Jam City’s debut album, 2012’s Classical Curves, rewired grime textures and electro-funk chords through sleek, off-kilter sound design and blistering rhythms. The English electronic producer born Jack Latham cited both Philly club and Laurie Anderson—indicators of his omnivorous, high-concept style from the start. In the decade since releasing the album, a keystone of London’s influential Night Slugs label, he’s contributed writing and production to a new class of pop stars (Olivia Rodrigo, Troye Sivan), electronic experimentalists (Kelela), and genre-blurring rappers (Lil Yachty) with equal flexibility. On his latest album, Jam City Presents EFM, Latham returns with an effervescent blend of rattling garage, glitzy disco, and thumping house. The guiding principle behind the album, the best Jam City LP to date, is simple: getting blasted at your favorite club with familiar faces, “looking for fun and hedonism and all that good stuff,” as he put it in a recent interview. (He has said that “EFM” is short for, among other things, “Every Freak Moves” and “Endless Fantasy Music.”)
Latham’s tactile production is key to EFM’s spell. A pan flute darts through opener “Touch Me,” giving the song a bright, playful rush that matches lyrics about an intoxicating lover’s healing touch. Latham sounds similarly buoyant throughout: His hooks are uniformly euphoric, and the guest artists meet his uptempo energy. On the shimmering standout “Wild N Sweet,” Empress Of is a perfect foil for Latham’s bright keys and delirious chorus, her voice warped into light-headed, oscillating ribbons over throbbing bass. Latham’s chosen features complement his smooth sound well. South West London singer Aidan sings on multiple songs, finding an especially supple groove on “Do It” over a slinky guitar melody and an assertive, chopped-up vocal sample lifted from the sexploitation classic Faster, Pussycat! Kill! Kill! Latham strikes an easy balance between straight-ahead club tracks and blissed-out pop exercises, and pleasures that could be fleeting linger into the next song.

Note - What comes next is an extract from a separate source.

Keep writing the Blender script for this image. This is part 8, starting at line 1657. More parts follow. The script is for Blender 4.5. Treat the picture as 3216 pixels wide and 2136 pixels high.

Some of EFM’s most memorable tracks unearth a deeper melancholy within Latham’s percussive, chest-rattling textures. “LLTB” submerges a yearning piano melody beneath crashing garage drums; topped with Kelly Zutrau’s gentle vocals, it brings to mind the bleary-eyed haziness that hits at the club in the early hours of the morning. He achieves the same effect on a few of EFM’s harder tracks: The insistent, rubbery beat that powers “Reface” bursts open into a sunshower of airy synth squiggles at its climax, while “Times Square” finds a sweet spot over a bounding Omar S sample and joyful, surging melodies. The back-and-forth between exuberance and spiraling angst—best typified by “Tears at Midnight,” an impressionistic, swaying power ballad—gives the album tension, deftly switching between modes.
The palpable sense of delight that radiates across EFM feels like a distillation of Latham’s sharply honed instincts as a producer. He’s fully in control here, even when he delivers a curveball like “Redd St. Turbulence,” an agitated late-album highlight on which he teams up with hardcore band Show Me the Body’s Julian Cashwan-Pratt. The singer’s mumbled vocals give way to agitated snarls, like a careening update of a Prodigy song, while Latham unleashes rapid-fire, rave-ready drums. Like EFM’s best songs, it’s a jolt of energy that cuts bone deep.